Women Who Run with Tools
Last February, a group of dedicated and enthusiastic women descended on Tucson, Arizona to learn how to incorporate solar energy into their lives. Though it hasn’t always been this way, women wielding power tools and installing solar electric equipment is becoming more common.
For the past three years, Solar Energy International (SEI), an educational non-profit based in Carbondale, Colorado, has offered photovoltaic workshops for women. Fifty-five women have attended four workshops—three in Tucson, Arizona, and one in Portland, Maine. Twelve year old girls, NASA engineers, ranchers, housewives, and a wide variety of other women have attended the workshops. They’ve taken steps toward their goals of bringing renewable energy into their lives. Whether they came to learn about installing a home system, start an RE business, or simply to increase their knowledge of renewables, the women brought an enthusiasm to these classes seldom seen in a coed course.
Arizona PV Workshop
The fourth Women’s Photovoltaic Design & Installation workshop was held in Tucson, Arizona in February. The women participants learned about photovoltaics, met other women in the PV field, and learned technical skills not often taught to women. They also installed a system for a former SEI student—a single mom living in rural Arizona.
Women came to the workshop in Arizona from as far away as Canada and New York to learn about solarelectric technology.
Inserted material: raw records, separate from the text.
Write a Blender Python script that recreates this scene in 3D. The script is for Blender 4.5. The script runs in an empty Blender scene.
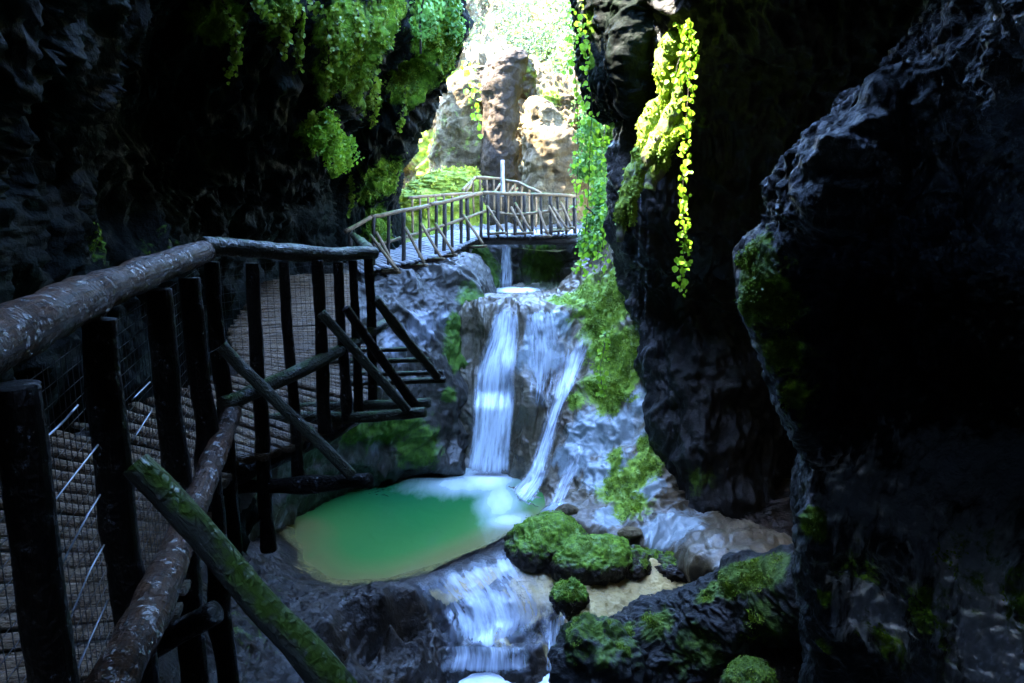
import bpy, math, random
import numpy as np
from mathutils import Vector
from mathutils.bvhtree import BVHTree
random.seed(7); rng = np.random.default_rng(7)
S = bpy.context.scene; COL = S.collection
F = 760.0; PITCH = math.radians(12); CZ = 5.4
cp, sp_ = math.cos(PITCH), math.sin(PITCH)

# ---------------------------------------------------------------- camera geometry helpers
def raydir(px, py):
    u = (px-512)/F; v = (341.5-py)/F
    return np.array([u, cp+sp_*v, -sp_+cp*v])
def Q(px, py, d):                       # point on the sight line at distance d down the gorge
    r = raydir(px, py); return np.array([0, 0, CZ])+r*(d/r[1])
def G(px, py, z):                       # point on the sight line at height z
    r = raydir(px, py); t = (z-CZ)/r[2]; return np.array([0, 0, CZ])+r*t
def W(px, y, z):
    return np.array([(px-512)/F*(y*cp-(z-CZ)*sp_), y, z])

# ---------------------------------------------------------------- noise
_perm = rng.permutation(256); _perm = np.concatenate([_perm, _perm, _perm])
_g = rng.normal(size=(256, 3)); _g /= np.linalg.norm(_g, axis=1)[:, None]
def pnoise(P):
    P = np.asarray(P, float); i = np.floor(P).astype(int); f = P-i; i &= 255
    w = f*f*f*(f*(f*6-15)+10); out = 0
    for dx in (0, 1):
        for dy in (0, 1):
            for dz in (0, 1):
                h = _perm[_perm[_perm[(i[..., 0]+dx) & 255]+((i[..., 1]+dy) & 255)]+((i[..., 2]+dz) & 255)]
                g = _g[h]; o = f-np.array([dx, dy, dz])
                k = (g*o).sum(-1)
                k = k*(w[..., 0] if dx else 1-w[..., 0])*(w[..., 1] if dy else 1-w[..., 1])*(w[..., 2] if dz else 1-w[..., 2])
                out = out+k
    return out
def fbm(P, octv=4):
    s = 0; a = 1
    for k in range(octv):
        s = s+a*pnoise(P*(2.03**k)+k*17.3); a *= .5
    return s
def ridged(P, octv=4):
    s = 0; a = 1
    for k in range(octv):
        s = s+a*(0.5-np.abs(pnoise(P*(2.1**k)+k*9.1))*2); a *= .5
    return s

# ---------------------------------------------------------------- mesh helpers
def mesh_np(name, V, Fq, uv=None, smooth=True, attrs=None):
    V = np.asarray(V, np.float32); Fq = np.asarray(Fq, np.int32)
    m = bpy.data.meshes.new(name); n = Fq.shape[1]
    m.vertices.add(len(V)); m.vertices.foreach_set('co', V.ravel())
    m.loops.add(Fq.size); m.loops.foreach_set('vertex_index', Fq.ravel())
    m.polygons.add(len(Fq)); m.polygons.foreach_set('loop_start', np.arange(len(Fq), dtype=np.int32)*n)
    m.polygons.foreach_set('loop_total', np.full(len(Fq), n, np.int32))
    m.update(calc_edges=True)
    m.polygons.foreach_set('use_smooth', np.full(len(Fq), smooth))
    if uv is not None:
        l = m.uv_layers.new(name='UVMap'); l.data.foreach_set('uv', np.asarray(uv, np.float32)[Fq.ravel()].ravel())
    for k, a in (attrs or {}).items():
        at = m.attributes.new(k, 'FLOAT', 'POINT'); at.data.foreach_set('value', np.asarray(a, np.float32))
    m.validate(); return m
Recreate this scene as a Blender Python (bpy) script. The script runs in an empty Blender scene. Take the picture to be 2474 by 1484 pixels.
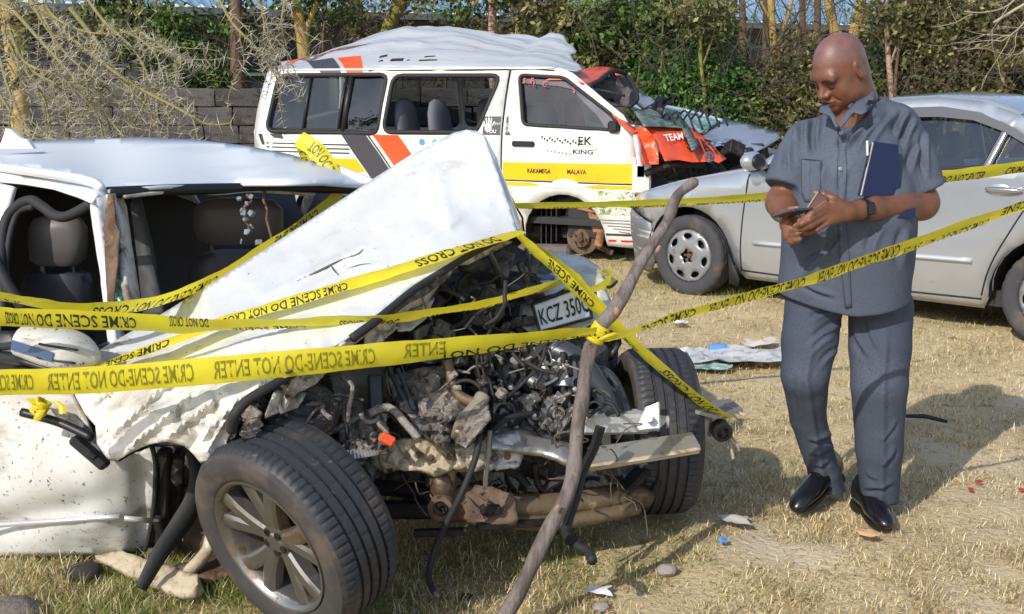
import bpy, bmesh, math, random
import numpy as np
from mathutils import Vector, Matrix, geometry

# ---------------------------------------------------------------- camera, sky, sun, exposure
sc = bpy.context.scene
COL = sc.collection
R = math.radians
EYE = 1.54
PITCH = math.atan((742 - 210) / 2750.0)
cam_d = bpy.data.cameras.new('camera')
cam = bpy.data.objects.new('camera', cam_d)
COL.objects.link(cam)
cam.location = (0, 0, EYE)
cam.rotation_euler = (math.pi / 2 - PITCH, 0, 0)
cam_d.sensor_width = 36.0
cam_d.lens = 36.0 * 2750 / 2474
cam_d.clip_start = 0.05
cam_d.clip_end = 2000
sc.camera = cam
SUN_EL = R(36)
SUN_AZ = math.atan2(-0.60, -0.80)            # towards the sun, measured from +Y to +X
world = bpy.data.worlds.new('World')
sc.world = world
world.use_nodes = True
wn = world.node_tree
bg = wn.nodes['Background']
sky = wn.nodes.new('ShaderNodeTexSky')
sky.sky_type = 'NISHITA'
sky.sun_disc = False
sky.sun_elevation = SUN_EL
sky.sun_rotation = SUN_AZ
sky.air_density = 1.0
sky.dust_density = 1.2
wn.links.new(sky.outputs[0], bg.inputs[0])
bg.inputs[1].default_value = 0.15
sun_d = bpy.data.lights.new('sun', 'SUN')
sun_d.energy = 3.3
sun_d.angle = R(0.5)
sun_d.color = (1.0, 0.95, 0.87)
sun = bpy.data.objects.new('sun', sun_d)
COL.objects.link(sun)
to_sun = Vector((math.sin(SUN_AZ) * math.cos(SUN_EL), math.cos(SUN_AZ) * math.cos(SUN_EL), math.sin(SUN_EL)))
sun.rotation_euler = to_sun.to_track_quat('Z', 'Y').to_euler()
sun.location = to_sun * 60
sc.view_settings.view_transform = 'Standard'
sc.view_settings.look = 'None'
sc.view_settings.gamma = 1
sc.view_settings.use_curve_mapping = False
sc.view_settings.exposure = 0.22
sc.render.engine = 'CYCLES'
sc.cycles.max_bounces = 6
sc.cycles.transparent_max_bounces = 12

rng = np.random.default_rng(7)
random.seed(7)

# ---------------------------------------------------------------- picking places: a point of the picture at a chosen depth
CP, SP = math.cos(PITCH), math.sin(PITCH)
def ray(x, y):
    b = (742 - y) / 2750.0
    return Vector(((x - 1237) / 2750.0, CP + b * SP, -SP + b * CP))
def at(x, y, Y):
    d = ray(x, y)
    return d * (Y / d.y) + Vector((0, 0, EYE))
def gnd(x, y, z=0.0):
    d = ray(x, y)
    return d * ((z - EYE) / d.z) + Vector((0, 0, EYE))

# ---------------------------------------------------------------- noise in numpy
def _hash(i, j, k, seed):
    n = (i * 374761393 + j * 668265263 + k * 2147483647 + seed * 974634777) & 0xFFFFFFFF
    n = ((n ^ (n >> 13)) * 1274126177) & 0xFFFFFFFF
    return ((n ^ (n >> 16)) & 0xFFFF) / 65535.0
def vnoise(p, scale=1.0, seed=0):
    """value noise in [-1, 1]; p is (n, 3)"""
    q = np.asarray(p, dtype=float) * scale
    f = np.floor(q).astype(np.int64)
    t = q - f
    t = t * t * (3 - 2 * t)
    r = 0
    for a in (0, 1):
        for b in (0, 1):
            for c in (0, 1):
                w = (t[:, 0] if a else 1 - t[:, 0]) * (t[:, 1] if b else 1 - t[:, 1]) * (t[:, 2] if c else 1 - t[:, 2])
                r = r + w * _hash(f[:, 0] + a, f[:, 1] + b, f[:, 2] + c, seed)
    return r * 2 - 1
def fbm(p, scale=1.0, seed=0, oct=3):
    p = np.asarray(p, dtype=float)
    s, a = 0, 1.0
    for o in range(oct):
        s = s + a * vnoise(p, scale * 2 ** o, seed + o)
        a *= 0.5
    return s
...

The diverse group of women included a rancher, a schoolteacher, a nurse, and a grandmother touring the country in her RV, among others. The workshop was taught by five women who have been working in the PV industry as technicians, electricians, educators, and researchers. The instructors included Justine Sanchez and Laurie Stone from Solar Energy International, Carol Weis of Eco Electric (a PV installer in Basalt, Colorado), Marlene Brown of Sandia National Labs, and Melinda Zytaruk, an SEI intern who volunteered to help out.
The classroom part of the workshop was held at the Cooper Environmental Science Campus (Camp Cooper), in the foothills just west of Tucson. Camp Cooper is part of the Tucson Unified School District. Elementary school children from all over Tucson spend one to two days at Camp Cooper learning about desert ecology, wildlife, and solar energy.
For the first four days of the workshop, the women learned the basics of electricity, PV system components, solar site analysis, and how to size a residential system. Through laboratory exercises, they learned how to estimate insolation, using a Solar Pathfinder. They used digital multimeters to test battery voltage as well as array current and voltage. And they learned how to wire a switch, receptacle, and light fixture.